Posted: 7/28/10 at 7:28pm

Thanks for clarifying what bothers you about it, Michael Bennett. I'm not sure if that's what bothered Grimes about it. I think some time in the last couple of years there was another interview with her (though I can't find it online) in which she also used the word "luncheon."

In an interview with the Sondheim Review, at the time she was playing Madame Armfeldt at Williamstown, she talks about the reasons she was reluctant to take on the role of Desiree in 1973 when Johns got sick. She discusses the things she told Sondheim, Prince, and Wheeler that she hoped could be adjusted if she joined the show. She doesn't mention the red dress in that interview, but in Contradictions, Prince did write that she had an issue with one of the costumes. I wonder if back in 1973, she also thought that the dinner was a luncheon and then realized it wasn't when she did the show in 1994, but now she's forgotten and she again thinks it's a luncheon.

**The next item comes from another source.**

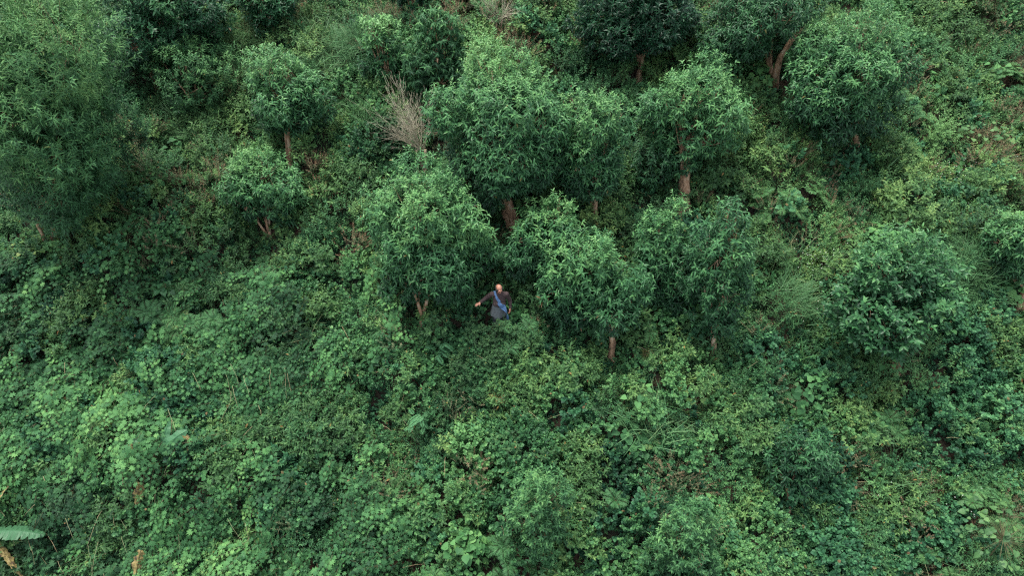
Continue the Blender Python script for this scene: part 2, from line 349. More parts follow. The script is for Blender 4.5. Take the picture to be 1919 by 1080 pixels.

Too much about that. I have to say that I mostly agree with newintown. Prince and Birch made the staging with the guests' backs to the audience work. It doesn't have to be done that way, but it does seem to me very strange for the cast to be sitting on the ground for that scene. I'm not saying it derails the production, but it seems wrong. I guess I'll know more about how it works (or doesn't) next week when I see the production.

I wasn't wild about the change in the City Opera production either. There's something about the formality of the dinner party — and the guests' flirtatious banter and the tensions that arise at the formal party — that's very much what the show is about. Losing it may not destroy the show, but I can't help but suspect that it does take something away, whatever compensations the production may have elsewhere.

Even if we view red as being a sort of tainted color, I still don't see any reason for an actress playing Desiree not to wear it in that scene if that's the color that looks best on her. Everyone at the weekend knows exactly what's going on, and Desiree knows that they know. She's not especially hiding her intentions. She wants to look her best. And if she looks her best in red, she'll wear that.